Task goal: Every line below that includes "True" counts toward the total. Report that total alone.

Stored data:
+--
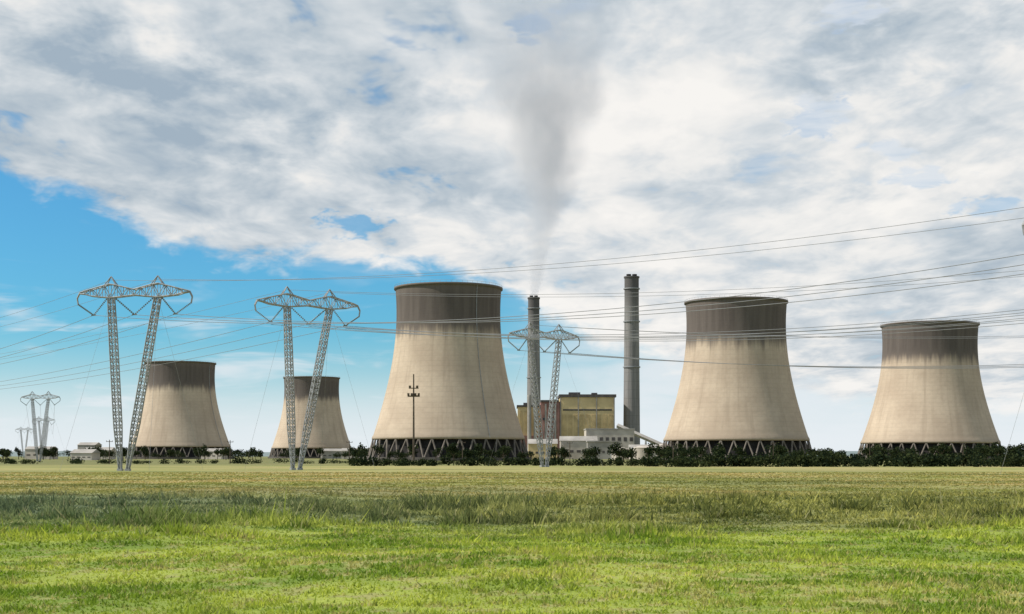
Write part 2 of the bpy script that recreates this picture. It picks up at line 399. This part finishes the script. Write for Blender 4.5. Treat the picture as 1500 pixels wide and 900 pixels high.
def pylon(x,y,rz,lean=0.):
    e=empty('transmission_pylon',(x,y,float(gh(x,y))),rz); b=MB()
    for s in (-1,1): lattice(b,(s*.8-lean,0,.3),(s*4.9,0,34.6),.5,1.25,1.05,26)
    b.obj('masts',M_steel,e); b=MB()
    def env(u):
        a=abs(abs(u)-4.9)
        return max(0.,1-a/(6.8 if abs(u)>4.9 else 7.))
    top=lambda u: 35.7+1.7*env(u)
    bot=lambda u: 35.3-.7*env(u)+(.25 if abs(u)>10 else 0)
    us=[-11.6+i*23.2/18 for i in range(19)]
    for dy in (-.6,.6):
        for i,(a,c) in enumerate(zip(us,us[1:])):
            fa=dy*(1 if abs(a)<11 else .2); fc=dy*(1 if abs(c)<11 else .2)
            b.rod((a,fa,top(a)),(c,fc,top(c)),.13); b.rod((a,fa,bot(a)),(c,fc,bot(c)),.13)
            b.rod((a,fa,bot(a) if i%2 else top(a)),(c,fc,top(c) if i%2 else bot(c)),.08)
            b.rod((a,fa,bot(a)),(a,fa,top(a)),.07)
    for a in us: 
        if abs(a)<11: b.rod((a,-.6,top(a)),(a,.6,top(a)),.06); b.rod((a,-.6,bot(a)),(a,.6,bot(a)),.06)
    for s in (-1,1):
        for dx,dy in ((-1.3,-.6),(1.3,-.6),(-1.3,.6),(1.3,.6)): b.rod((s*4.9+dx,dy,37.),(s*4.9,0,38.9),.12)
        b.rod((s*11.6,0,35.6),(s*12.1,0,34.6),.2); b.rod((s*12.1,0,34.6),(s*11.9,0,33.4),.17)
    b.obj('crossarm',M_steel,e); b=MB()
    for (u,z),(l,r) in zip(PH,((-11.9,-5.6),(-4.2,4.2),(5.6,11.9))):
        for q in (l,r):
            zz=33.4 if abs(q)>11 else 34.7
            n=12; A=Vector((q,0,zz)); B=Vector((u,0,z))
            for i in range(n):
                p0=A.lerp(B,i/n); p1=A.lerp(B,(i+.6)/n); b.rod(p0,p1,.2,.13,6)
        b.rod((u-.5,0,z),(u+.5,0,z),.12)
    b.obj('insulator_strings',M_ins,e); b=MB()
    for s in (-1,1):
        for g in (-14,14): b.rod((s*4.9,0,34.7),(s*9,g,0),.02)
        b.box(s*.8-lean-.5,s*.8-lean+.5,-.5,.5,-.3,.45)
    b.obj('guys_and_footing',M_steel,e)
    def att(u,z):
        c,s_=math.cos(rz),math.sin(rz); return Vector((x+u*c,y+u*s_,z))
    return [att(*p) for p in PH],[att(*p) for p in GW]
A1=pylon(-75.4,284,-.15,2.2); B1=pylon(-43.5,304,.55,2.8); C1=pylon(8.8,385,.62,0.)
A2=pylon(82,196,.1); B2=pylon(118,255,.3); C2=pylon(200,395,.3)
A0=pylon(-255,500,-.5); B0=pylon(-345,660,-.5); C0=pylon(-262,790,-.2,1.)
D0=pylon(-425,1290,-.3,.5); E0=pylon(-600,1750,-.2,.5); F0=pylon(-545,2100,.2,.5)
def span(b,p,q,sag,r,n=36):
    pts=[]
    for i in range(n+1):
        t=i/n; c=p.lerp(q,t); c=c.copy(); c.z-=4*sag*t*(1-t); pts.append(c)
    for a,c in zip(pts,pts[1:]): b.rod(a,c,r,n=4)
b=MB()
def circuit(P,Q,sag,r=.045,twin=False):
    for a,c in zip(P[0],Q[0]):
        span(b,a,c,sag,r)
        if twin: span(b,a+Vector((0,0,-.5)),c+Vector((0,0,-.5)),sag*1.03,r)
    for a,c in zip(P[1],Q[1]): span(b,a,c,sag*.7,r*.7)
circuit(A1,A2,5.0,.05); circuit(B1,B2,4.5,.05,True); circuit(C1,C2,4.,.065)
circuit(A0,A1,6,.05); circuit(B0,B1,7,.05); circuit(C0,D0,12,.05); circuit(D0,E0,12,.05)
b.obj('power_lines',M_wire)

e=empty('lighting_mast',(-32.5,470,0)); b=MB(); b.rod((0,0,0),(0,0,30),.4,.22,8); b.obj('pole',M_wood,e)
b=MB(); b.box(-2.,2.,-.15,.15,22.5,22.9); b.box(-1.6,1.6,-.15,.15,25.2,25.5)
for i in (-1.7,-.6,.6,1.7): b.box(i-.35,i+.35,-.6,-.16,22.9,23.7)
for i in (-1.2,1.2): b.box(i-.35,i+.35,-.6,-.16,25.5,26.2)
b.rod((0,0,22.9),(2,0,22.9),.1); b.obj('floodlight_frame',M_wood,e)
for i,(px,py,h) in enumerate(((-64,560,9),(-20,575,9),(24,590,9),(68,600,9),(113,615,9),(158,628,9),(203,640,9),(-108,545,9),(-150,530,9))):
    e=empty('utility_pole',(px,py,0)); b=MB(); b.rod((0,0,0),(0,0,h),.2,.13,6); b.rod((-1.2,0,h-.7),(1.2,0,h-.7),.1)
    for q in (-1.1,0,1.1): b.rod((q,0,h-.6),(q,0,h-.25),.09)
    b.obj('pole',M_wood,e)

# ------------------------------------------------------------ trees and scrub
class Fol:
    def __init__(s): s.c=[]; s.tr=MB()
    def crown(s,cx,cy,cz,rx,ry,rz,n,q):
        d=rng.normal(size=(n,3)); d/=np.linalg.norm(d,axis=1)[:,None]
        rad=rng.random(n)**.45*(0.75+.45*vnoise(d[:,0]*2.5+cx,d[:,2]*2.5+cy+50))
        p=d*rad[:,None]*np.array([rx,ry,rz])+np.array([cx,cy,cz]); p[:,2]=np.maximum(p[:,2],.15)
        a=rng.normal(size=(n,3)); a/=np.linalg.norm(a,axis=1)[:,None]
        b_=np.cross(a,rng.normal(size=(n,3))); b_/=np.linalg.norm(b_,axis=1)[:,None]
        s_=q*(.5+rng.random(n))[:,None]
        s.c.append(np.stack([p-a*s_,p+b_*s_*.8,p+a*s_,p-b_*s_*.8],1))
    def tree(s,x,y,h,w):
        s.tr.rod((x,y,0),(x+random.uniform(-.3,.3),y,h*.55),.03*h,.015*h,6)
        for i in range(3):
            a=random.uniform(0,6.28); s.tr.rod((x,y,h*.3),(x+math.cos(a)*w*.3,y+math.sin(a)*w*.3,h*.65),.014*h,.006*h,5)
        for i in range(random.randint(4,6)):
            a=random.uniform(0,6.28); rr=random.uniform(0,.32)*w
            s.crown(x+math.cos(a)*rr,y+math.sin(a)*rr,h*random.uniform(.4,.8),w*random.uniform(.2,.32),w*.28,h*random.uniform(.16,.28),90,.045*h)
    def bush(s,x,y,h,w):
        for i in range(3): s.crown(x+random.uniform(-.3,.3)*w,y+random.uniform(-.3,.3)*w,h*random.uniform(.3,.5),w*.35,w*.35,h*.45,90,.07*h+.05)
    def obj(s,name,mat):
        e=empty(name); c=np.concatenate(s.c); n=len(c)
        me=bpy.data.meshes.new('foliage'); me.vertices.add(4*n); me.vertices.foreach_set('co',c.ravel())
        me.loops.add(4*n); me.loops.foreach_set('vertex_index',np.arange(4*n,dtype=np.int32))
        me.polygons.add(n); me.polygons.foreach_set('loop_start',np.arange(0,4*n,4,dtype=np.int32)); me.update(calc_edges=True)
        me.materials.append(mat); link(bpy.data.objects.new('foliage',me),e)
        if s.tr.v: s.tr.obj('trunks',M_trunk,e)
f=Fol()
xx=38.
while xx<200:
    f.bush(xx,395+random.uniform(-14,14),random.uniform(2.8,4.6)*(1.25 if random.random()<.12 else 1),random.uniform(5,9)); xx+=random.uniform(1.,1.8)
xx=-48.
while xx<42:
    f.bush(xx,430+random.uniform(-15,15),random.uniform(1.6,3.9),random.uniform(3,7)); xx+=random.uniform(1.2,3.2)
xx=-230.
while xx<-45:
    f.bush(xx,540+random.uniform(-25,25),random.uniform(1.2,3.2),random.uniform(4,9)); xx+=random.uniform(2,8)
f.obj('bushes',M_leaf)
f=Fol()
for i in range(80): f.tree(random.uniform(45,330),random.uniform(640,800),random.uniform(6,10),random.uniform(7,12))
for i in range(34): f.tree(random.uniform(-85,45),random.uniform(700,820),random.uniform(5,10),random.uniform(6,10))
for i in range(90): f.tree(random.uniform(-480,-60),random.uniform(1000,1250),random.uniform(6,12),random.uniform(8,16))
for i in range(70): f.tree(random.uniform(-620,620),random.uniform(1300,1900),random.uniform(7,13),random.uniform(12,24))
f.obj('distant_trees',M_leaf)

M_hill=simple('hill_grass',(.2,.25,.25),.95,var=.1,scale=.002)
b=[];fc=[]; n=120
for i in range(n+1):
    x_=-6000+12000*i/n; h=18+16*float(vnoise(np.array(i*.13),np.array(3.)))+6*float(vnoise(np.array(i*.5),np.array(9.)))
    b+=[(x_,6500,-2),(x_,7200,h),(x_,9000,-2)]
for i in range(n): k=3*i; fc+=[(k,k+3,k+4,k+1),(k+1,k+4,k+5,k+2)]
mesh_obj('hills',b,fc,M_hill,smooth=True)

# ------------------------------------------------------------ sun + sky
S=Vector((-.995,-.10,0)).normalized(); el=math.radians(46)
sd=Vector((S.x*math.cos(el),S.y*math.cos(el),math.sin(el)))
L=bpy.data.lights.new('sun','SUN'); L.energy=4.6; L.angle=math.radians(.5); L.color=(1,.94,.85)
lo=link(bpy.data.objects.new('sun',L)); lo.rotation_euler=sd.to_track_quat('Z','Y').to_euler()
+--
The output: 3